U.S. Senate backs legislation to slap new sanctions on Russia

Reuters , Wednesday 14 Jun 2017

File Photo: US-senate-session-vote (Photo: Reuters)

The U.S. Senate voted overwhelmingly on Wednesday for new sanctions punishing Russia for meddling in the 2016 U.S. election, and to force President Donald Trump to get Congress' approval before easing any existing sanctions.

The vote was 97 to two for the legislation, filed as an amendment to an Iran sanctions bill. It is intended to punish Russia over issues including alleged meddling in the election, annexation of Ukraine's Crimea region and support for the government of Syria in that country's six-year-long civil war.

The measure sets up a process for Congress to review changes in sanctions, puts into law actions previously established via presidential executive order, imposes new sanctions on Russians found guilty of human rights abuses or conducting cyber attacks.

It was introduced amid an intense focus in the U.S. capital on relations with Russia, and investigations by the Department of Justice and congressional committees of whether Russia sought to influence the 2016 U.S. elections to help elect Trump, and whether Trump associates colluded with Moscow as it sought to influence the election.
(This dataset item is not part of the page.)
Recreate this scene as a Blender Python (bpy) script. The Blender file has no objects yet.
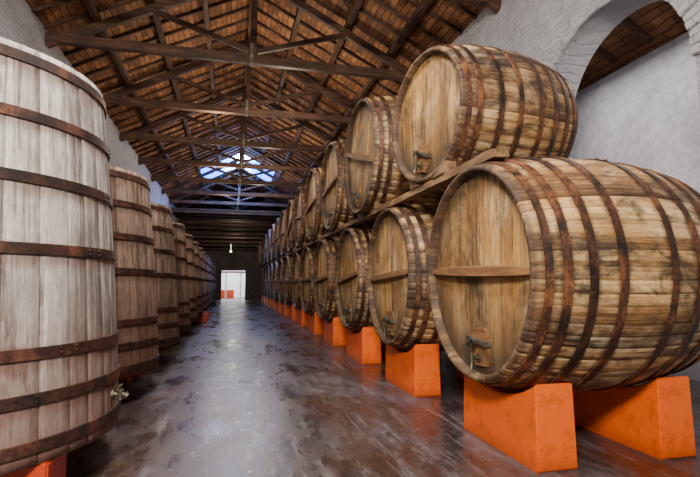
import bpy, bmesh, math, random
from mathutils import Vector, Matrix
random.seed(7)
C = bpy.context.scene.collection
SC = bpy.context.scene

# ------------------------------------------------------------------ helpers
def nm(name):
    m = bpy.data.materials.new(name); m.use_nodes = True
    nt = m.node_tree
    for n in list(nt.nodes): nt.nodes.remove(n)
    out = nt.nodes.new('ShaderNodeOutputMaterial')
    b = nt.nodes.new('ShaderNodeBsdfPrincipled')
    nt.links.new(b.outputs[0], out.inputs[0])
    return m, nt, b
class G:
    def __init__(s, nt): s.nt = nt
    def n(s, t, **k):
        x = s.nt.nodes.new(t)
        for a, v in k.items(): setattr(x, a, v)
        return x
    def put(s, sock, v):
        if isinstance(v, bpy.types.NodeSocket): s.nt.links.new(v, sock)
        else: sock.default_value = v
    def m(s, op, a, b=0.0, c=0.0):
        x = s.n('ShaderNodeMath', operation=op)
        s.put(x.inputs[0], a); s.put(x.inputs[1], b); s.put(x.inputs[2], c)
        return x.outputs[0]
    def noise(s, vec, scale, detail=4, rough=.6, dist=0.0):
        x = s.n('ShaderNodeTexNoise')
        if vec is not None: s.put(x.inputs['Vector'], vec)
        x.inputs['Scale'].default_value = scale; x.inputs['Detail'].default_value = detail
        x.inputs['Roughness'].default_value = rough; x.inputs['Distortion'].default_value = dist
        return x.outputs[0]
    def ramp(s, f, stops):
        x = s.n('ShaderNodeValToRGB'); e = x.color_ramp.elements
        while len(e) < len(stops): e.new(0.5)
        for i, (p, c) in enumerate(stops):
            e[i].position = p; e[i].color = (c[0], c[1], c[2], 1)
        s.put(x.inputs[0], f); return x.outputs[0]
    def fr(s, f, a, b):
        x = s.n('ShaderNodeMapRange'); s.put(x.inputs[0], f)
        x.inputs[1].default_value = a; x.inputs[2].default_value = b
        return x.outputs[0]
    def mix(s, f, a, b, mode='MIX'):
        x = s.n('ShaderNodeMix', data_type='RGBA', blend_type=mode)
        s.put(x.inputs[0], f)
        for i, v in ((6, a), (7, b)):
            if isinstance(v, tuple): v = (v[0], v[1], v[2], 1)
            s.put(x.inputs[i], v)
        return x.outputs[2]
    def comb(s, x, y, z):
        c = s.n('ShaderNodeCombineXYZ'); s.put(c.inputs[0], x); s.put(c.inputs[1], y); s.put(c.inputs[2], z)
        return c.outputs[0]
    def bump(s, h, strength, dist, bsdf):
        x = s.n('ShaderNodeBump'); x.inputs['Strength'].default_value = strength
        x.inputs['Distance'].default_value = dist
        s.put(x.inputs['Height'], h); s.nt.links.new(x.outputs[0], bsdf.inputs['Normal'])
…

Moscow denies any such activity, which Trump has dismissed as sour grapes by the Democrats he defeated.

The Iran bill, including the Russia sanctions amendment, was expected to pass the Senate on Thursday or later on Wednesday.
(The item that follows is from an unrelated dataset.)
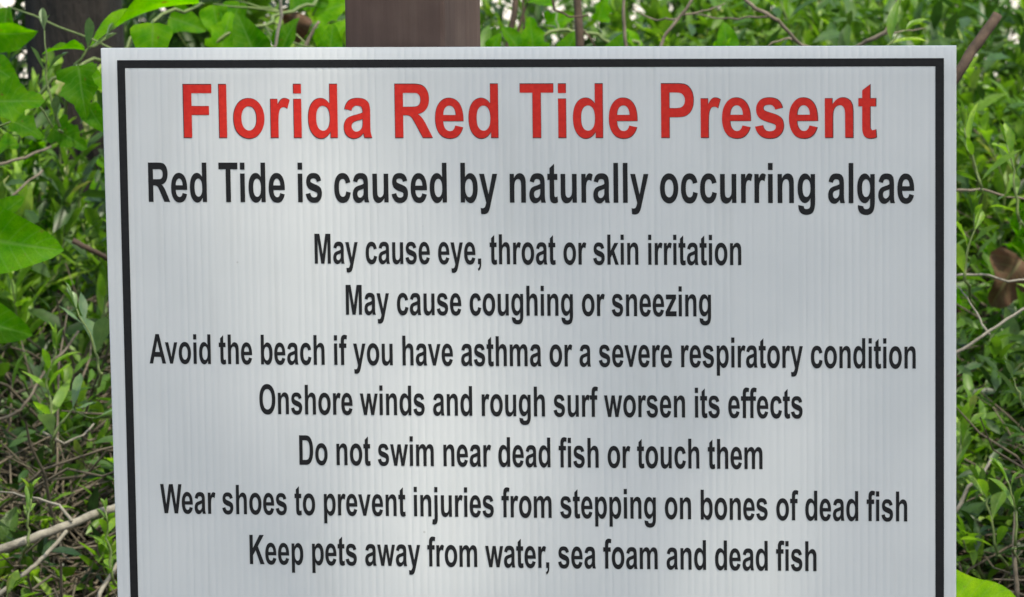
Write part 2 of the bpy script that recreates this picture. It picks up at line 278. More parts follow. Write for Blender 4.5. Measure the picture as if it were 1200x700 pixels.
# ------------------------------------------------------------------ lettering: glyph outlines, quadratic, 2048 units per em
GLY = {
'F': (1251, "M150 0V1466H1155V1218H446V871H1058V623H446V0Z"),
'R': (1479, "M150 0V1466H773Q1008 1466 1114.5 1426.5Q1221 1387 1285 1286Q1349 1185 1349 1055Q1349 890 1252 782.5Q1155 675 962 647Q1058 591 1120.5 524Q1183 457 1289 286L1468 0H1114L900 319Q786 490 744 534.5Q702 579 655 595.5Q608 612 506 612H446V0ZM446 846H665Q878 846 931 864Q984 882 1014 926Q1044 970 1044 1036Q1044 1110 1004.5 1155.5Q965 1201 893 1213Q857 1218 677 1218H446Z"),
'T': (1251, "M479 0V1218H44V1466H1209V1218H775V0Z"),
'P': (1366, "M149 0V1466H624Q894 1466 976 1444Q1102 1411 1187 1300.5Q1272 1190 1272 1015Q1272 880 1223 788Q1174 696 1098.5 643.5Q1023 591 945 574Q839 553 638 553H445V0ZM445 1218V802H607Q782 802 841 825Q900 848 933.5 897Q967 946 967 1011Q967 1091 920 1143Q873 1195 801 1208Q748 1218 588 1218Z"),
'd': (1251, "M1121 0H860V156Q795 65 706.5 20.5Q618 -24 528 -24Q345 -24 214.5 123.5Q84 271 84 535Q84 805 211 945.5Q338 1086 532 1086Q710 1086 840 938V1466H1121ZM371 554Q371 384 418 308Q486 198 608 198Q705 198 773 280.5Q841 363 841 527Q841 710 775 790.5Q709 871 606 871Q506 871 438.5 791.5Q371 712 371 554Z"),
'b': (1251, "M133 0V1466H414V938Q544 1086 722 1086Q916 1086 1043 945.5Q1170 805 1170 542Q1170 270 1040.5 123Q911 -24 726 -24Q635 -24 546.5 21.5Q458 67 394 156V0ZM412 554Q412 389 464 310Q537 198 658 198Q751 198 816.5 277.5Q882 357 882 528Q882 710 816 790.5Q750 871 647 871Q546 871 479 792.5Q412 714 412 554Z"),
'p': (1251, "M140 1062H402V906Q453 986 540 1036Q627 1086 733 1086Q918 1086 1047 941Q1176 796 1176 537Q1176 271 1046 123.5Q916 -24 731 -24Q643 -24 571.5 11Q500 46 421 131V-404H140ZM418 549Q418 370 489 284.5Q560 199 662 199Q760 199 825 277.5Q890 356 890 535Q890 702 823 783Q756 864 657 864Q554 864 486 784.5Q418 705 418 549Z"),
'e': (1139, "M762 338L1042 291Q988 137 871.5 56.5Q755 -24 580 -24Q303 -24 170 157Q65 302 65 523Q65 787 203 936.5Q341 1086 552 1086Q789 1086 926 929.5Q1063 773 1057 450H353Q356 325 421 255.5Q486 186 583 186Q649 186 694 222Q739 258 762 338ZM778 622Q775 744 715 807.5Q655 871 569 871Q477 871 417 804Q357 737 358 622Z"),
'a': (1139, "M357 738L102 784Q145 938 250 1012Q355 1086 562 1086Q750 1086 842 1041.5Q934 997 971.5 928.5Q1009 860 1009 677L1006 349Q1006 209 1019.5 142.5Q1033 76 1070 0H792Q781 28 765 83Q758 108 755 116Q683 46 601 11Q519 -24 426 -24Q262 -24 167.5 65Q73 154 73 290Q73 380 116 450.5Q159 521 236.5 558.5Q314 596 460 624Q657 661 733 693V721Q733 802 693 836.5Q653 871 542 871Q467 871 425 841.5Q383 812 357 738ZM733 510Q679 492 562 467Q445 442 409 418Q354 379 354 319Q354 260 398 217Q442 174 510 174Q586 174 655 224Q706 262 722 317Q733 353 733 454Z"),
'i': (569, "M147 1206V1466H428V1206ZM147 0V1062H428V0Z"),
'o': (1251, "M82 546Q82 686 151 817Q220 948 346.5 1017Q473 1086 629 1086Q870 1086 1024 929.5Q1178 773 1178 534Q1178 293 1022.5 134.5Q867 -24 631 -24Q485 -24 352.5 42Q220 108 151 235.5Q82 363 82 546ZM370 531Q370 373 445 289Q520 205 630 205Q740 205 814.5 289Q889 373 889 533Q889 689 814.5 773Q740 857 630 857Q520 857 445 773Q370 689 370 531Z"),
'l': (569, "M147 0V1466H428V0Z"),
'n': (1251, "M1114 0H833V542Q833 714 815 764.5Q797 815 756.5 843Q716 871 659 871Q586 871 528 831Q470 791 448.5 725Q427 659 427 481V0H146V1062H407V906Q546 1086 757 1086Q850 1086 927 1052.5Q1004 1019 1043.5 967Q1083 915 1098.5 849Q1114 783 1114 660Z"),
'r': (797, "M416 0H135V1062H396V911Q463 1018 516.5 1052Q570 1086 638 1086Q734 1086 823 1033L736 788Q665 834 604 834Q545 834 504 801.5Q463 769 439.5 684Q416 599 416 328Z"),
's': (1139, "M48 303L330 346Q348 264 403 221.5Q458 179 557 179Q666 179 721 219Q758 247 758 294Q758 326 738 347Q717 367 644 384Q304 459 213 521Q87 607 87 760Q87 898 196 992Q305 1086 534 1086Q752 1086 858 1015Q964 944 1004 805L739 756Q722 818 674.5 851Q627 884 539 884Q428 884 380 853Q348 831 348 796Q348 766 376 745Q414 717 638.5 666Q863 615 952 541Q1040 466 1040 332Q1040 186 918 81Q796 -24 557 -24Q340 -24 213.5 64Q87 152 48 303Z"),
't': (682, "M634 1062V838H442V410Q442 280 447.5 258.5Q453 237 472.5 223Q492 209 520 209Q559 209 633 236L657 18Q559 -24 435 -24Q359 -24 298 1.5Q237 27 208.5 67.5Q180 108 169 177Q160 226 160 375V838H31V1062H160V1273L442 1437V1062Z"),
'u': (1251, "M847 0V159Q789 74 694.5 25Q600 -24 495 -24Q388 -24 303 23Q218 70 180 155Q142 240 142 390V1062H423V574Q423 350 438.5 299.5Q454 249 495 219.5Q536 190 599 190Q671 190 728 229.5Q785 269 806 327.5Q827 386 827 614V1062H1108V0Z"),
'y': (1139, "M14 1062H313L567 308L815 1062H1106L731 40L664 -145Q627 -238 593.5 -287Q560 -336 516.5 -366.5Q473 -397 409.5 -414Q346 -431 266 -431Q185 -431 107 -414L82 -194Q148 -207 201 -207Q299 -207 346 -149.5Q393 -92 418 -3Z"),
'g': (1251, "M121 -70L442 -109Q450 -165 479 -186Q519 -216 605 -216Q715 -216 770 -183Q807 -161 826 -112Q839 -77 839 17V172Q713 0 521 0Q307 0 182 181Q84 324 84 537Q84 804 212.5 945Q341 1086 532 1086Q729 1086 857 913V1062H1120V109Q1120 -79 1089 -172Q1058 -265 1002 -318Q946 -371 852.5 -401Q759 -431 616 -431Q346 -431 233 -338.5Q120 -246 120 -104Q120 -90 121 -70ZM372 553Q372 384 437.5 305.5Q503 227 599 227Q702 227 773 307.5Q844 388 844 546Q844 711 776 791Q708 871 604 871Q503 871 437.5 792.5Q372 714 372 553Z"),
'c': (1139, "M1073 748L796 698Q782 781 732.5 823Q683 865 604 865Q499 865 436.5 792.5Q374 720 374 550Q374 361 437.5 283Q501 205 608 205Q688 205 739 250.5Q790 296 811 407L1087 360Q1044 170 922 73Q800 -24 595 -24Q362 -24 223.5 123Q85 270 85 530Q85 793 224 939.5Q363 1086 600 1086Q794 1086 908.5 1002.5Q1023 919 1073 748Z"),
'h': (1251, "M433 1466V927Q569 1086 758 1086Q855 1086 933 1050Q1011 1014 1050.5 958Q1090 902 1104.5 834Q1119 766 1119 623V0H838V561Q838 728 822 773Q806 818 765.5 844.5Q725 871 664 871Q594 871 539 837Q484 803 458.5 734.5Q433 666 433 532V0H152V1466Z"),
'f': (682, "M24 1062H180V1142Q180 1276 208.5 1342Q237 1408 313.5 1449.5Q390 1491 507 1491Q627 1491 742 1455L704 1259Q637 1275 575 1275Q514 1275 487.5 1246.5Q461 1218 461 1137V1062H671V841H461V0H180V841H24Z"),
'v': (1139, "M435 0L7 1062H302L502 520L560 339Q583 408 589 430Q603 475 619 520L821 1062H1110L688 0Z"),
'w': (1593, "M346 0L10 1062H283L482 366L665 1062H936L1113 366L1316 1062H1593L1252 0H982L799 683L619 0Z"),
'm': (1821, "M125 1062H384V917Q523 1086 715 1086Q817 1086 892 1044Q967 1002 1015 917Q1085 1002 1166 1044Q1247 1086 1339 1086Q1456 1086 1537 1038.5Q1618 991 1658 899Q1687 831 1687 679V0H1406V607Q1406 765 1377 811Q1338 871 1257 871Q1198 871 1146 835Q1094 799 1071 729.5Q1048 660 1048 510V0H767V582Q767 737 752 782Q737 827 705.5 849Q674 871 620 871Q555 871 503 836Q451 801 428.5 735Q406 669 406 516V0H125Z"),
'k': (1139, "M137 0V1466H418V688L747 1062H1093L730 674L1119 0H816L549 477L418 340V0Z"),
'A': (1479, "M1471 0H1149L1021 333H435L314 0H0L571 1466H884ZM926 580L724 1124L526 580Z"),
'D': (1479, "M148 1466H689Q872 1466 968 1438Q1097 1400 1189 1303Q1281 1206 1329 1065.5Q1377 925 1377 719Q1377 538 1332 407Q1277 247 1175 148Q1098 73 967 31Q869 0 705 0H148ZM444 1218V247H665Q789 247 844 261Q916 279 963.5 322Q1011 365 1041 463.5Q1071 562 1071 732Q1071 902 1041 993Q1011 1084 957 1135Q903 1186 820 1204Q758 1218 577 1218Z"),
'K': (1479, "M153 0V1466H449V815L1047 1466H1445L893 895L1475 0H1092L689 689L449 444V0Z"),
'M': (1706, "M145 0V1466H588L854 466L1117 1466H1561V0H1286V1154L995 0H710L420 1154V0Z"),
'O': (1593, "M89 724Q89 948 156 1100Q206 1212 292.5 1301Q379 1390 482 1433Q619 1491 798 1491Q1122 1491 1316.5 1290Q1511 1089 1511 731Q1511 376 1318 175.5Q1125 -25 802 -25Q475 -25 282 174.5Q89 374 89 724ZM394 734Q394 485 509 356.5Q624 228 801 228Q978 228 1091.5 355.5Q1205 483 1205 738Q1205 990 1094.5 1114Q984 1238 801 1238Q618 1238 506 1112.5Q394 987 394 734Z"),
'W': (1933, "M359 0L9 1466H312L533 459L801 1466H1153L1410 442L1635 1466H1933L1577 0H1263L971 1096L680 0Z"),
'j': (569, "M143 1206V1466H424V1206ZM424 1062V54Q424 -145 398 -227Q372 -309 298.5 -355Q225 -401 111 -401Q70 -401 23 -394Q-24 -387 -79 -371L-30 -132Q-11 -136 6 -138.5Q23 -141 37 -141Q78 -141 103 -124Q128 -107 135.5 -83Q143 -59 143 59V1062Z"),
',': (569, "M133 281H414V80Q414 -42 393 -112Q372 -182 313.5 -238Q255 -294 165 -326L110 -210Q195 -182 231 -133Q267 -84 269 0H133Z"),
'z': (1024, "M35 0V219L433 676Q531 788 578 835Q529 832 449 831L74 829V1062H952V863L546 395L403 242Q520 249 548 249H983V0Z"),
}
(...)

To take effect, the measure would also have to pass the House of Representatives and be signed into law by Trump. If Trump objected, some of its backers said they expected enough congressional support to override a veto.

"Today the Senate has finally confronted Russia for interfering in our elections. This bipartisan amendment is the sanctions regime that the Kremlin deserves for its actions," said Democratic Senator Jeanne Shaheen, a leader of the push for the legislation.

The only two "no" votes on the Russia bill were from Republican Senators Mike Lee and Rand Paul.